# [GIVEN MATERIAL]

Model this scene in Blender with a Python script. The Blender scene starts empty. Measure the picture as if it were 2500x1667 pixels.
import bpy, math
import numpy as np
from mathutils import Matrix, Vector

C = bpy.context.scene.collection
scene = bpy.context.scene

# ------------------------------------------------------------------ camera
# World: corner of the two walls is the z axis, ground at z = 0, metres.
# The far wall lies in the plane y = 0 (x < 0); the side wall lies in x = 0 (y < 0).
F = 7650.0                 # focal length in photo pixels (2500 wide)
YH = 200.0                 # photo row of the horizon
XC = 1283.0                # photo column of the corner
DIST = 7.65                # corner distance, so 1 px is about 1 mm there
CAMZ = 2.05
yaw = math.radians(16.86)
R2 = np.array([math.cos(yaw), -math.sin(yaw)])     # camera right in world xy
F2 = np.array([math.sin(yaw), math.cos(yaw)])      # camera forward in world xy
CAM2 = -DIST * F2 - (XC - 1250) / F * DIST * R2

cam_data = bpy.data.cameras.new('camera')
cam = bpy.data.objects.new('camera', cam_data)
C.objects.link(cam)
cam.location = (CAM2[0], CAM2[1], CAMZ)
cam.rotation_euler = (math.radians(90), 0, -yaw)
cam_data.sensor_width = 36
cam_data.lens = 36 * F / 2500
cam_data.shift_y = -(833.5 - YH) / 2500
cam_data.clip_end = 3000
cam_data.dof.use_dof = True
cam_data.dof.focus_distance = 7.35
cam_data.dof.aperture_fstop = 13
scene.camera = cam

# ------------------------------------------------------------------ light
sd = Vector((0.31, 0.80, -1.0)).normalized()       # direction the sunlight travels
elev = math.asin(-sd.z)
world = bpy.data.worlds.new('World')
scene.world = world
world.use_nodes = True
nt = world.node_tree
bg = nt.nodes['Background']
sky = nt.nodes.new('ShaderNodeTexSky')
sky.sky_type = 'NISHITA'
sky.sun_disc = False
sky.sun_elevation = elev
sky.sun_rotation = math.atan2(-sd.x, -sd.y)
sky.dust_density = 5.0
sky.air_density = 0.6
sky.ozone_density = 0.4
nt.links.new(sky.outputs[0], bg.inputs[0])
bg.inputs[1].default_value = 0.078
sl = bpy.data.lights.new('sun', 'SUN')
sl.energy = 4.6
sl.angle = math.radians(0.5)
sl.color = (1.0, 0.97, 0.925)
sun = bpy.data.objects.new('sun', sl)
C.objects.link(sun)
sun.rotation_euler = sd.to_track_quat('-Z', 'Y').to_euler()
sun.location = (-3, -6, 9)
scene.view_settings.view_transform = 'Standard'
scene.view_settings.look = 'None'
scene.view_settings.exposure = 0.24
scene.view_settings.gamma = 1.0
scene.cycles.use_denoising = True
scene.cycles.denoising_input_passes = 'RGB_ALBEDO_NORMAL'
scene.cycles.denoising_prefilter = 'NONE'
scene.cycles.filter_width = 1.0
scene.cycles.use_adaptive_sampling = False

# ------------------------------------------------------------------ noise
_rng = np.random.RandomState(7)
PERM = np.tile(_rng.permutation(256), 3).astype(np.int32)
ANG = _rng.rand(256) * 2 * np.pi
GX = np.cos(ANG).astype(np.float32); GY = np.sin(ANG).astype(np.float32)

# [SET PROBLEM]
Give every line of the material again, exactly as it reads.

# [THE OUTPUT]
Model this scene in Blender with a Python script. The Blender scene starts empty. Measure the picture as if it were 2500x1667 pixels.
import bpy, math
import numpy as np
from mathutils import Matrix, Vector

C = bpy.context.scene.collection
scene = bpy.context.scene

# ------------------------------------------------------------------ camera
# World: corner of the two walls is the z axis, ground at z = 0, metres.
# The far wall lies in the plane y = 0 (x < 0); the side wall lies in x = 0 (y < 0).
F = 7650.0                 # focal length in photo pixels (2500 wide)
YH = 200.0                 # photo row of the horizon
XC = 1283.0                # photo column of the corner
DIST = 7.65                # corner distance, so 1 px is about 1 mm there
CAMZ = 2.05
yaw = math.radians(16.86)
R2 = np.array([math.cos(yaw), -math.sin(yaw)])     # camera right in world xy
F2 = np.array([math.sin(yaw), math.cos(yaw)])      # camera forward in world xy
CAM2 = -DIST * F2 - (XC - 1250) / F * DIST * R2

cam_data = bpy.data.cameras.new('camera')
cam = bpy.data.objects.new('camera', cam_data)
C.objects.link(cam)
cam.location = (CAM2[0], CAM2[1], CAMZ)
cam.rotation_euler = (math.radians(90), 0, -yaw)
cam_data.sensor_width = 36
cam_data.lens = 36 * F / 2500
cam_data.shift_y = -(833.5 - YH) / 2500
cam_data.clip_end = 3000
cam_data.dof.use_dof = True
cam_data.dof.focus_distance = 7.35
cam_data.dof.aperture_fstop = 13
scene.camera = cam

# ------------------------------------------------------------------ light
sd = Vector((0.31, 0.80, -1.0)).normalized()       # direction the sunlight travels
elev = math.asin(-sd.z)
world = bpy.data.worlds.new('World')
scene.world = world
world.use_nodes = True
nt = world.node_tree
bg = nt.nodes['Background']
sky = nt.nodes.new('ShaderNodeTexSky')
sky.sky_type = 'NISHITA'
sky.sun_disc = False
sky.sun_elevation = elev
sky.sun_rotation = math.atan2(-sd.x, -sd.y)
sky.dust_density = 5.0
sky.air_density = 0.6
sky.ozone_density = 0.4
nt.links.new(sky.outputs[0], bg.inputs[0])
bg.inputs[1].default_value = 0.078
sl = bpy.data.lights.new('sun', 'SUN')
sl.energy = 4.6
sl.angle = math.radians(0.5)
sl.color = (1.0, 0.97, 0.925)
sun = bpy.data.objects.new('sun', sl)
C.objects.link(sun)
sun.rotation_euler = sd.to_track_quat('-Z', 'Y').to_euler()
sun.location = (-3, -6, 9)
scene.view_settings.view_transform = 'Standard'
scene.view_settings.look = 'None'
scene.view_settings.exposure = 0.24
scene.view_settings.gamma = 1.0
scene.cycles.use_denoising = True
scene.cycles.denoising_input_passes = 'RGB_ALBEDO_NORMAL'
scene.cycles.denoising_prefilter = 'NONE'
scene.cycles.filter_width = 1.0
scene.cycles.use_adaptive_sampling = False

# ------------------------------------------------------------------ noise
_rng = np.random.RandomState(7)
PERM = np.tile(_rng.permutation(256), 3).astype(np.int32)
ANG = _rng.rand(256) * 2 * np.pi
GX = np.cos(ANG).astype(np.float32); GY = np.sin(ANG).astype(np.float32)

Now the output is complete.